A few Bretons, particularly those from the coast, have told me of their almost superstitious aversion to the moor and wondered how I can bear to live there. But the problem for me, as I face the need for moving on, is rather whether I can bear not.

4 comments:

Lucy said...

What marvellous writing, and touching on thoughts I've been having since visiting the Monts d'Arrée. I expected to find it more hostile and difficult to like, but in fact found it re-awoke a love of that kind of landscape which I first discovered quite young, with trips to the York moor, Dartmoor and Exmoor and perhaps especially the Shropshire uplands, and also literature which I enjoyed at that time - children's books probably mostly forgotten about now rather than the overwrought violence of 'Wuthering Heights' - but also even films like some of the Powell and Pressburger Scottish ones. Though I suppose much of this cultural reflection of moorland indicates a taming and gentrification of its wildness. It was a landscape I tended to associate with the fringes of Britain, and didn't quite expect it to be on offer here, but the Breton feelings and myths offer new perspectives.
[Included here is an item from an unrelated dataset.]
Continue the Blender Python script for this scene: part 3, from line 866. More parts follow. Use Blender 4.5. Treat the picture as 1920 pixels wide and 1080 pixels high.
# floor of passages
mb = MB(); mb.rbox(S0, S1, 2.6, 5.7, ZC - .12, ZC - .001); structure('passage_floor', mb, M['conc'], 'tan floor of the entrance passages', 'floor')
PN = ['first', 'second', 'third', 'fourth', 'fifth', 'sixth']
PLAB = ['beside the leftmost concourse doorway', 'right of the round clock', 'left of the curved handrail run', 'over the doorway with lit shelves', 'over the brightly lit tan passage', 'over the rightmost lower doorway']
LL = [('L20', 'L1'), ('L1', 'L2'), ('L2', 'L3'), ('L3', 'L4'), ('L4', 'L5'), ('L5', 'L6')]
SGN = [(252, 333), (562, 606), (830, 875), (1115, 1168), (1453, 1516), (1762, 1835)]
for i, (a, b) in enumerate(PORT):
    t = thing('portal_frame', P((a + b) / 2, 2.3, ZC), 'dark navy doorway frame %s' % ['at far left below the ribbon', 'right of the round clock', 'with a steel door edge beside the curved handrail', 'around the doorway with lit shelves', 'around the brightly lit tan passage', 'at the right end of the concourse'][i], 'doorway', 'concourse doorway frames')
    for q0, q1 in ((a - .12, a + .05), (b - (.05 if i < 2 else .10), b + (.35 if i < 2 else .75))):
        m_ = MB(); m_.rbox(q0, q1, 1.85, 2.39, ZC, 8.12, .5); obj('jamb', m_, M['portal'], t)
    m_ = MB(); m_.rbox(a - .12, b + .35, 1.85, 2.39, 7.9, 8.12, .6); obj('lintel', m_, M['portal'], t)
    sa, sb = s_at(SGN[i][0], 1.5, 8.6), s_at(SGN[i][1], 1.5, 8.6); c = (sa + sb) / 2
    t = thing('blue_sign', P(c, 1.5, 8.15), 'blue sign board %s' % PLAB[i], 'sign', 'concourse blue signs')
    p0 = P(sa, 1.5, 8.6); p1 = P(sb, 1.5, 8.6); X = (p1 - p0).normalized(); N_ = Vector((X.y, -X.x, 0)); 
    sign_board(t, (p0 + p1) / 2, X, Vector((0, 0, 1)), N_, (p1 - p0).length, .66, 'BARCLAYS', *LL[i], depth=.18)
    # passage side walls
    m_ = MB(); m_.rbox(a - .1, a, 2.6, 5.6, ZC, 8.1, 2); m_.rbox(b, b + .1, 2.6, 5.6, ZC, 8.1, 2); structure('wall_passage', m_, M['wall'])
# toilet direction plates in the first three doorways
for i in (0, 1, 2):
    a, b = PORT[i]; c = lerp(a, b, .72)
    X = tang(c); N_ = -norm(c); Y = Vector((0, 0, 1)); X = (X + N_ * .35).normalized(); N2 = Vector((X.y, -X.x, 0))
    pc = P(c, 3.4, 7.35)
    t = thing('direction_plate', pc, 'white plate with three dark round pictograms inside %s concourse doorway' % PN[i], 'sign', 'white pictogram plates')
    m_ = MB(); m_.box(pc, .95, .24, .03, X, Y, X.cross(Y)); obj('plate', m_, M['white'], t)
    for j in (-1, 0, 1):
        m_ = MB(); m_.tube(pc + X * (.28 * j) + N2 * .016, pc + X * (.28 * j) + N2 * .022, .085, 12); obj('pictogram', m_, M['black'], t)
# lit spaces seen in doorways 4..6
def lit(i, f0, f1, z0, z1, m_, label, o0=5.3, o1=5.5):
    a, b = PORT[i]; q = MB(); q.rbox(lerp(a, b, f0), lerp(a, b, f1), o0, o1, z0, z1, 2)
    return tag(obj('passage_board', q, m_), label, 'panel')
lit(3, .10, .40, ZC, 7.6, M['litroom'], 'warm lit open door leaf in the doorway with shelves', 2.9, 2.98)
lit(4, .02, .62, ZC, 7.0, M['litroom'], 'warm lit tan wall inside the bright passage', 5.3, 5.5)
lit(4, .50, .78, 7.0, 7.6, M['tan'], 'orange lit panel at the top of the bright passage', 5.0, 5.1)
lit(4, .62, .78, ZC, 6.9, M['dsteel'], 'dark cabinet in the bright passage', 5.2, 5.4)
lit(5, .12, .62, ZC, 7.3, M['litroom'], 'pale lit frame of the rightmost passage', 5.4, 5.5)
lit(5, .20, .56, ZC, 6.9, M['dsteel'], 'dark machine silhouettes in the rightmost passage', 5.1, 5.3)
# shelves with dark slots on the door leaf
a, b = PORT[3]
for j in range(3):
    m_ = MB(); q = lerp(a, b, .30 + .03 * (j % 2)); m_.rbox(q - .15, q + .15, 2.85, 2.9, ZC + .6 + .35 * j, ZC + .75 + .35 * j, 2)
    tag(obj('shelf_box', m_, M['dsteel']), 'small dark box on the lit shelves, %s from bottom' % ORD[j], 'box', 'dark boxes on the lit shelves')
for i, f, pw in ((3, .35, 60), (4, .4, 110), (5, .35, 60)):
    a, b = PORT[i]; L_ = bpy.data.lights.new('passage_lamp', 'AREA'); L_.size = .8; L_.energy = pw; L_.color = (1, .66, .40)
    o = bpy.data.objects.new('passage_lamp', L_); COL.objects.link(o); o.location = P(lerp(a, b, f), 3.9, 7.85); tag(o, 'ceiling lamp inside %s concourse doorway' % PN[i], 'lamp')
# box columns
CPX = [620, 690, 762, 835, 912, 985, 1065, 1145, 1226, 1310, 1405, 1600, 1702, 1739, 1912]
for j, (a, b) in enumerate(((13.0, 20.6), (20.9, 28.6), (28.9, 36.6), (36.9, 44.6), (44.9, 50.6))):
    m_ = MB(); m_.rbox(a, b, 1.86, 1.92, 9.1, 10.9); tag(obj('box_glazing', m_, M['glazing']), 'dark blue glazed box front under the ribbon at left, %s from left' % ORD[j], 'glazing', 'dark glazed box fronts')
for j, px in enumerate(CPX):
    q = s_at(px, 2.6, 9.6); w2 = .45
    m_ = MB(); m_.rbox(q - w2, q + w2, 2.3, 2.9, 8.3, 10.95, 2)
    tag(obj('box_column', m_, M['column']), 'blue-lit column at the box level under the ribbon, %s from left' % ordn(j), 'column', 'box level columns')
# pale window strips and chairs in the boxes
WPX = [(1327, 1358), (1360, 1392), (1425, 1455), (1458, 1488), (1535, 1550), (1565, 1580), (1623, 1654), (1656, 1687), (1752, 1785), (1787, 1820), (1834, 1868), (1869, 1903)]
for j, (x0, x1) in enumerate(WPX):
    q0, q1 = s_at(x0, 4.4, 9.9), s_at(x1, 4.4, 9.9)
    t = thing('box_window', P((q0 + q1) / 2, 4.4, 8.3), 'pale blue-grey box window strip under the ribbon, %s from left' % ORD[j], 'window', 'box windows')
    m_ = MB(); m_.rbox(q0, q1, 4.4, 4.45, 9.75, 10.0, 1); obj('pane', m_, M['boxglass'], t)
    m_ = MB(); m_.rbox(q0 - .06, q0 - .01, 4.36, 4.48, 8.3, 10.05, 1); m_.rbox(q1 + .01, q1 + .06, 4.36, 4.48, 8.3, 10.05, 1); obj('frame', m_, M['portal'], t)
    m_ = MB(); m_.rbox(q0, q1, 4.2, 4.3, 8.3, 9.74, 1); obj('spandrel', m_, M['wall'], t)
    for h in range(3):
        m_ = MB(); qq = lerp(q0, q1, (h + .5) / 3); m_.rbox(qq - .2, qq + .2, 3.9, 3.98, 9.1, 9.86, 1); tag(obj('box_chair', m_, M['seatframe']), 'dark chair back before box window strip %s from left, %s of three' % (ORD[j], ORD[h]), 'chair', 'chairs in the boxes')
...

I'll try to explore this further, I think. I hope your moving on doesn't take you too far from things and places you love.

Unknown said...

I quite like moors and i have walked round the Monts d'Arrée a bit.
Moors form the essential backdrop to many novels; Wuthering Heights, The Hound Of The Baskervilles, Jamaica Inn and many others.
I suspect that the fear of isolation and getting lost was far worse before the days of mobile phones and GPS.
Also many people would have had a fear of fairies or worse hiding among the stones or in the clinging bogs.

WM said...

Thanks, Lucy. I thought you would understand.

WM said...

Thanks, Bergamote. The cultural history of the moors you mention certainly still dominates superstitious thinking. This is one of the problems of landscape appreciation - the challenge of viewing nature directly without looking through cultural filters.